The state Department of Resources and Economic Development is a potential source for at least some of that funding, said DRED Commissioner George Bald.
“We have an economic development fund we can use to help fund certain projects,” he said. “I can’t guarantee approval, but we would certainly be happy if they applied to us for assistance in moving forward on that.”
The agency also could help attract companies to a technology and research park, said Bald, adding, “We’re always trying to bring companies into the state.”
Bald, a former executive director of the Pease Development Authority, said the kind of magnet site envisioned for Nashua could become a reality, but it will take time and patience.
“Look at the Seacoast with all its amenities. Yet it took Pease six or seven years before it started to get some traction.”
Nashua Mayor Bernie Streeter said he began talking with Cane about plans for the Hewlett-Packard site months ago. The city already has a technology park in the millyard in the center of the city, but development there is hindered by a lack of easy access.

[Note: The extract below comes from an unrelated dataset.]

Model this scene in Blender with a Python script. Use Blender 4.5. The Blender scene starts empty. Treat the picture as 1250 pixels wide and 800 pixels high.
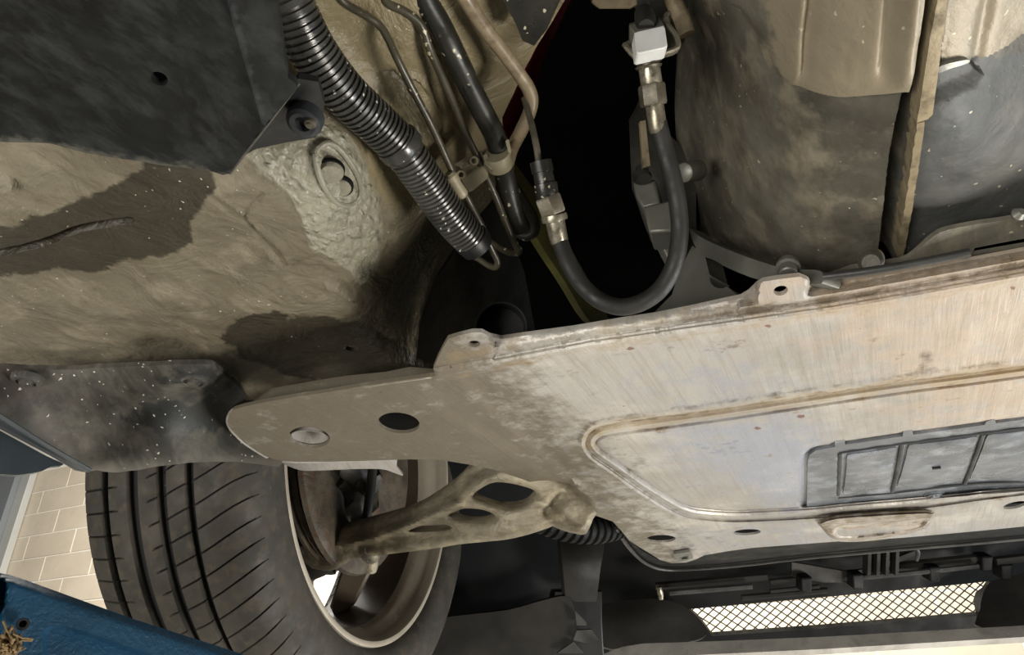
import bpy, bmesh, math, random
import numpy as np
from mathutils import Vector, Matrix
from mathutils.geometry import delaunay_2d_cdt
random.seed(7); np.random.seed(7)

# ------------------------------------------------------------------ camera, world, lights, exposure
CZ = 1.5                                            # the car stands raised on a lift; the camera is under it
Xc = np.array([2228, 530, 900.]); Xc /= np.linalg.norm(Xc)
Yc = np.array([482, -500, -900.]); Yc -= Xc*(Xc@Yc); Yc /= np.linalg.norm(Yc)
Zc = np.cross(Xc, Yc)
ROT = np.array([Xc, Yc, Zc])                        # world = ROT @ cam
F = 900.0
cd = bpy.data.cameras.new('camera'); cam = bpy.data.objects.new('camera', cd)
bpy.context.scene.collection.objects.link(cam)
cd.sensor_fit = 'HORIZONTAL'; cd.sensor_width = 36; cd.lens = 36*F/1250; cd.clip_start = .01; cd.clip_end = 60
M = Matrix([list(map(float, r)) for r in ROT]).to_4x4(); M.translation = (0, 0, CZ)
cam.matrix_world = M
bpy.context.scene.camera = cam
vs = bpy.context.scene.view_settings
vs.view_transform = 'Standard'; vs.look = 'None'; vs.gamma = 1; vs.use_curve_mapping = False
vs.exposure = -0.12

w = bpy.data.worlds.new('garage_daylight'); bpy.context.scene.world = w; w.use_nodes = True
bg = w.node_tree.nodes['Background']; bg.inputs[0].default_value = (1.0, .98, .92, 1); bg.inputs[1].default_value = .18

def area(name, loc, target, size, size_y, power, col):
    l = bpy.data.lights.new(name, 'AREA'); l.shape = 'RECTANGLE'; l.size = size; l.size_y = size_y
    l.energy = power; l.color = col
    o = bpy.data.objects.new(name, l); bpy.context.scene.collection.objects.link(o)
    o.location = loc
    o.rotation_euler = (Vector(target)-Vector(loc)).to_track_quat('-Z', 'Y').to_euler()
    return o
area('work_lamp', (1.05, .75, CZ-.85), (.0, .6, CZ+.25), .40, .40, 30, (1, .94, .85))
area('bay_window_light', (1.9, 2.3, CZ-.9), (0, .8, CZ+.2), 1.6, 1.2, 46, (.86, .93, 1))
area('rear_fill_light', (-.9, -1.6, CZ-.9), (-.2, .5, CZ+.3), 1.6, .8, 52, (1, .96, .88))  # unseen fill added at the rear left to brighten the gearbox side
area('front_bay_light', (-1.5, 1.9, 3.4), (-1.6, 3.0, 1.8), 3.5, .6, 220, (1, .97, .92))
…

“Nobody can get to it,” said Streeter, who is stepping down in January after serving eight years as mayor. “We’d hoped to solve that with the Broad Street Parkway, but the price tag went from $40 million to $100 million, and now it’s a pipe dream.”
The Flatley site not only provides easy access, but plenty of room to grow, he said.
How the city might be involved in planning and promoting a technology park is yet to be determined.
“I don’t think any of it should happen by accident,” said Mayor-elect Donnalee Lozeau. “I really think it’s got to be something already planned out as to who plays what role in it.”
But Lozeau said she would welcome the new jobs and growing tax base it might bring.
“Economic development is the best way to expand the tax base without it being a burden on the homeowner,” she said.